Greece Antiquity Built: c. 1600–1100 BC UNESCO

Mycenae

Mycenae is an ancient city and major centre of the Bronze Age Mycenaean civilisation, situated on a rocky hill in the northeastern Peloponnese of Greece, commanding the main route between the Argolid plain and the Corinthian isthmus. At its height between 1600 and 1100 BC, Mycenae was the most powerful city in the Aegean world, giving its name to an entire civilisation whose influence stretched from Greece and Anatolia to Cyprus and the Levant. The citadel is enclosed by Cyclopean walls — massive limestone blocks so enormous that later Greeks believed they could only have been built by the mythological one-eyed giants known as Cyclopes — and is entered through the famous Lion Gate, the earliest monumental sculpture in Europe. In ancient tradition, Mycenae was the kingdom of Agamemnon, the commander of the Greek forces in Homer's Iliad, who led the legendary expedition against Troy.

Site View and Location

Image coming soon

Mycenae

Greece

Longitude: 22.7562

Latitude: 37.731

Historical Significance

Mycenae was the political, economic, and cultural capital of the Mycenaean civilisation, the first literate civilisation on the European mainland and the civilisation that laid the foundations for later Classical Greek culture, mythology, and language. Its sudden collapse around 1100 BC, along with the wider Bronze Age Collapse across the eastern Mediterranean, remains one of history's great unsolved puzzles and initiated the Greek Dark Ages.
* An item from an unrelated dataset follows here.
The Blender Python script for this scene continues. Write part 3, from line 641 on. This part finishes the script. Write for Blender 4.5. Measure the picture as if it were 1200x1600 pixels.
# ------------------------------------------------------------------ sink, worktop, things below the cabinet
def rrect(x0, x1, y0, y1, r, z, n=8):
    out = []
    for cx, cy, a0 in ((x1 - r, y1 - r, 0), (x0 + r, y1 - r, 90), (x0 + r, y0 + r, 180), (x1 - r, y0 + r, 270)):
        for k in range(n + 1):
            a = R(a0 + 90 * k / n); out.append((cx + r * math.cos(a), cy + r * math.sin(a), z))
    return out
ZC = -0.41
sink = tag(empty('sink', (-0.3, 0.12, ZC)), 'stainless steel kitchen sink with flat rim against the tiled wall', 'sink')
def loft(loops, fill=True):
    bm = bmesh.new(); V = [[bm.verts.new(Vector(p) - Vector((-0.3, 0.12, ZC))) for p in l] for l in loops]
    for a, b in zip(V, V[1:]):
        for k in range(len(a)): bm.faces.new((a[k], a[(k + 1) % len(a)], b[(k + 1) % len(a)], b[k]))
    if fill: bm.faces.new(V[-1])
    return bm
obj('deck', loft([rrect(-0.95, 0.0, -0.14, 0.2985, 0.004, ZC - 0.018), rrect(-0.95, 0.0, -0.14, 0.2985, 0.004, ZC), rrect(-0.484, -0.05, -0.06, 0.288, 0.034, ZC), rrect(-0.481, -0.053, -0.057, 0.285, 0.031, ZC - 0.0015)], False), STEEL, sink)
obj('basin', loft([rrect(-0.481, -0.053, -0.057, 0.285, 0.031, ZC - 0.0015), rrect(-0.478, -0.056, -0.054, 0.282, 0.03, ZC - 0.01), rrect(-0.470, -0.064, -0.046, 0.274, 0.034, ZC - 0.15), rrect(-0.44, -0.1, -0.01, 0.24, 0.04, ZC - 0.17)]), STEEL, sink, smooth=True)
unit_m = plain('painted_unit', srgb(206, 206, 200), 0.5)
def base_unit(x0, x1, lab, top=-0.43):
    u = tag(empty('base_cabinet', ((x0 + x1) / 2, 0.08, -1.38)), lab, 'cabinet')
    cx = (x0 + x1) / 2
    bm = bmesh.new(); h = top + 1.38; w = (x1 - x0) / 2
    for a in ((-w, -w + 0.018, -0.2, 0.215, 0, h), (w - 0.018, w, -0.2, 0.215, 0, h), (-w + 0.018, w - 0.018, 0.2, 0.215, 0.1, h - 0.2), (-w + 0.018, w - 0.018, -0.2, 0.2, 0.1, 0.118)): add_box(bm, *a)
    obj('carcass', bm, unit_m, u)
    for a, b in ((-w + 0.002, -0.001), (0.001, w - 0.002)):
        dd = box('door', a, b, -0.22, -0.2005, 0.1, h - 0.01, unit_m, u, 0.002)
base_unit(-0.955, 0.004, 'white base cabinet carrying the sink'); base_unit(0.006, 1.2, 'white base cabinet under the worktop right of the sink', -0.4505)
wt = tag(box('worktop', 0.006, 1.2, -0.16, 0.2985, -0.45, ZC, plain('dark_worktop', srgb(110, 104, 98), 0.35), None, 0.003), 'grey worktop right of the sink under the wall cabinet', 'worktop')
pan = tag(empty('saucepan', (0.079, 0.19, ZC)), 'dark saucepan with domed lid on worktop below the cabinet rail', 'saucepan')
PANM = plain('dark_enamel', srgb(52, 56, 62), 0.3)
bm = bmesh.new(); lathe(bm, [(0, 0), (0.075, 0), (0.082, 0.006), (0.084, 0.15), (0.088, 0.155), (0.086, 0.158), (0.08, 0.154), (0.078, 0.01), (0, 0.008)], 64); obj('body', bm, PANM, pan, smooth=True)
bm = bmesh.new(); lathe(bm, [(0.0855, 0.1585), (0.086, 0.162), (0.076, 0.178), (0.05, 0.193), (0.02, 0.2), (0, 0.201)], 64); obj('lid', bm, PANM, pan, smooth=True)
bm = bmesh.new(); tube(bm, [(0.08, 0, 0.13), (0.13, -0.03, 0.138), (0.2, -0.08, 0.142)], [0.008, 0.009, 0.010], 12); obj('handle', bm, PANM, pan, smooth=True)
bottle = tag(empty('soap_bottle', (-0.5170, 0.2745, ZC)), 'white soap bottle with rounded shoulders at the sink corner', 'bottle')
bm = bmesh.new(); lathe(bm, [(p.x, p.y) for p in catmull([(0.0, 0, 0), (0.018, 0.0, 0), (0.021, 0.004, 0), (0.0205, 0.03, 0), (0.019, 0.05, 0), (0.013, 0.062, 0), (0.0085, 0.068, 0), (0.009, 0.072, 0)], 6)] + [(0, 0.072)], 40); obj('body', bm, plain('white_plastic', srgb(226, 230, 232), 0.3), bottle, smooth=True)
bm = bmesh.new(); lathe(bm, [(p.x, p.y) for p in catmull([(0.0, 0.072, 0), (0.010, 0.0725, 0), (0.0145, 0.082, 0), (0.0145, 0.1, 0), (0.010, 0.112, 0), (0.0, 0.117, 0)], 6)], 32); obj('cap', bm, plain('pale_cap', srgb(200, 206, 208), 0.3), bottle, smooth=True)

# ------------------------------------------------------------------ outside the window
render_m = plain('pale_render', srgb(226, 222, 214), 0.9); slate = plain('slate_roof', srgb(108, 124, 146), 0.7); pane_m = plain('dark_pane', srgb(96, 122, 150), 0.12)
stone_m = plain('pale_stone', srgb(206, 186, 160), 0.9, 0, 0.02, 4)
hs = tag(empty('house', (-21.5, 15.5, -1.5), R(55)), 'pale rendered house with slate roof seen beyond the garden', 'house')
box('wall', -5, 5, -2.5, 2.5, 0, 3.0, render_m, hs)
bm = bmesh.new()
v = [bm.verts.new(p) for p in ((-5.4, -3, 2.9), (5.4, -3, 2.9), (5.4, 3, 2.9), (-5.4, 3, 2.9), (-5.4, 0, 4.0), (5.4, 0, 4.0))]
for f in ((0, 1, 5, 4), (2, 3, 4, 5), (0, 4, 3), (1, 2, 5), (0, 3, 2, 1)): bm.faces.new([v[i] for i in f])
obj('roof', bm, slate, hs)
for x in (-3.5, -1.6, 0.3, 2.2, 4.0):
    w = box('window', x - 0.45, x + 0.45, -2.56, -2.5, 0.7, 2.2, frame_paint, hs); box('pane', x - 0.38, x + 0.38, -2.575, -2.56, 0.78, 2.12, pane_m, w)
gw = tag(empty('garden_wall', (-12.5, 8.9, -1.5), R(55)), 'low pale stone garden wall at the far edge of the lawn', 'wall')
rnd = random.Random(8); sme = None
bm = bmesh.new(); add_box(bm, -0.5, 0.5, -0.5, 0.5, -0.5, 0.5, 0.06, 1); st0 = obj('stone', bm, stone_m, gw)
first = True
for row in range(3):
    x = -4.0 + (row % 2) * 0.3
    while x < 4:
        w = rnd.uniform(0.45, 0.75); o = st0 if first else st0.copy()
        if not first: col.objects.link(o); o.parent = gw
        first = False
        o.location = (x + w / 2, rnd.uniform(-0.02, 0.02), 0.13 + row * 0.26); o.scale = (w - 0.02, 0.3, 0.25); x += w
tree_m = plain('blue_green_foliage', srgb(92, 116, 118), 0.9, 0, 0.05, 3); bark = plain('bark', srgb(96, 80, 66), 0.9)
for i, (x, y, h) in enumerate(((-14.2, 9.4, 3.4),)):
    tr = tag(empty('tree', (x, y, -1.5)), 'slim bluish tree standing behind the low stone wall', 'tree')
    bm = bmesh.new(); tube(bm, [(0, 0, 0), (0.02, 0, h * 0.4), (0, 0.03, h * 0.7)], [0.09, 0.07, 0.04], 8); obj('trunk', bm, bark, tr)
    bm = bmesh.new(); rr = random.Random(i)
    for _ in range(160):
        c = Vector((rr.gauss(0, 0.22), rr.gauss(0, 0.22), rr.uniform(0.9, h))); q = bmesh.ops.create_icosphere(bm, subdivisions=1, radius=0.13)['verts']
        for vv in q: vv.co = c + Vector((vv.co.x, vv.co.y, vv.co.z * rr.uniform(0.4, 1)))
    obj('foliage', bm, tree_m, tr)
Jointly inscribed as a UNESCO World Heritage Site in 1999 with nearby Tiryns, Mycenae continues to be excavated and yields discoveries that regularly reshape understanding of early European history.

Facts

Fact 1

The Lion Gate — Europe's Oldest Monumental Sculpture

The Lion Gate, constructed around 1250 BC, is surmounted by a limestone relief of two lions (or lionesses) flanking a column — the earliest surviving example of monumental sculpture in Europe, and a symbol of Mycenaean power visible to all who approached the citadel.

Fact 2

Schliemann's Golden Masks

In 1876, German archaeologist Heinrich Schliemann excavated Grave Circle A at Mycenae and discovered five shaft graves containing gold death masks, swords, diadems, and hundreds of gold ornaments; upon finding the most elaborate mask, he famously (and almost certainly falsely) telegraphed the Greek king: "I have gazed upon the face of Agamemnon."

Fact 3

Cyclopean Walls

The massive walls surrounding the Mycenaean citadel were built from limestone blocks some weighing up to 100 tonnes, fitted together without mortar; later Greeks, unable to explain how humans could move such stones, attributed the walls to the Cyclopes — giving this type of construction its enduring name.

Fact 4

The Treasury of Atreus

The so-called Treasury of Atreus, a tholos (beehive) tomb built around 1250 BC, has a corbelled dome 13.5 metres high and 14.5 metres in diameter — the largest dome in the world for over a thousand years until the Pantheon in Rome surpassed it around AD 125.

Fact 5

Linear B Administration

Mycenaean palatial administration was conducted in Linear B script, a syllabic writing system used to record economic transactions, livestock counts, and military inventories; thousands of clay tablets baked hard in the fires that destroyed the palaces survive as the earliest written records in any European language, an early form of Greek.

Fact 6

The Bronze Age Collapse

Mycenae was violently destroyed around 1100 BC as part of the wider Bronze Age Collapse that swept the eastern Mediterranean, possibly caused by a combination of drought, migration of the "Sea Peoples," internal revolts, and the disruption of long-distance trade networks; the catastrophe ended palace culture across Greece and plunged the region into a 400-year Dark Age.